Pimpi : ne résiste surtout pas !
(en même temps, tu sais maintenant les risques que tu prends : adorer ou t'ennuyer.
).
Jp : comme toi, j'ai vraiment été plus que conquise par ce roman. Je trouve qu'il y a un souffle et une maîtrise de l'écriture sans faille. De la littérature quoi...
mercredi 2 juillet 2008 à 22h38
JP, cela ne m'étonne absolument pas

Il faut plonger... au moins pour se faire ton propre avis.
Laurence, voilà. De la littérature. Et de la bonne qui plus est !
Pimpi : mais pourquoi vouloir résister ??
jeudi 3 juillet 2008 à 09h59
C'est vrai Pimpi, pourquoi résister ? Car si je n'ai pas été emballé du tout par ce roman, je pense qu'il est pour certains un très beau moment de lecture.

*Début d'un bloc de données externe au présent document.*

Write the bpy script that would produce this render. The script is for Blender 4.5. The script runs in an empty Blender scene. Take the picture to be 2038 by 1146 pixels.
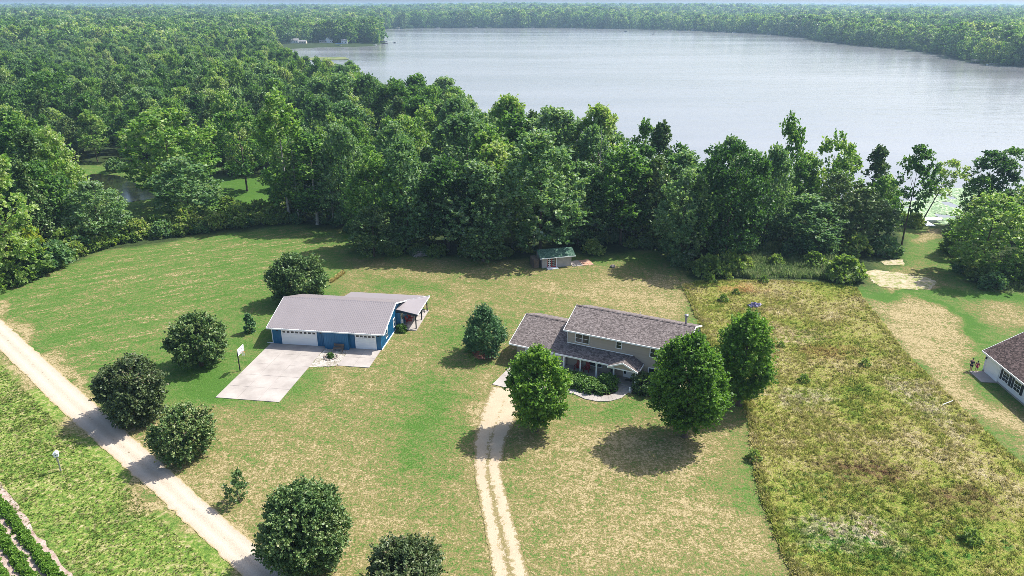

Ce serait dommage d'éventuellement passer à côté !
mercredi 5 novembre 2008 à 09h16
Vu l'engouement de Catherine, et mon "échec" avec le roman ci-dessus, je m'étais promis d'essayer un nouveau roman de Trouillot. Voilà qui est fait, et c'est une jolie découverte que j'ai faite avec Bicentenaire. Il faut dire que le thème est un peu plus dans les cordes des sujets que j'affectionne !
Merci d'avoir insisté, Catherine !!!
dimanche 14 décembre 2008 à 17h57
salut je suis tres content de votre roman mais moi je vit rien que l´amour que ma copine me doit mias ça fait presque une annee nous sommes separer physiquement,elle vie dans mon pays moi je suis a l´etranger est ce que vous pouvez pas nous aider car nous somnmes de jeunes moi j´ai 21 ans et elle a 18 ans on peut esperer svp je suis a l´attente de votre message.
dimanche 14 décembre 2008 à 18h00
Bonsoir Chico, je ne pense pas que l'auteur passe ici et même si c'était le cas, je ne vois malheureusement pas comment il pourrait vous aider.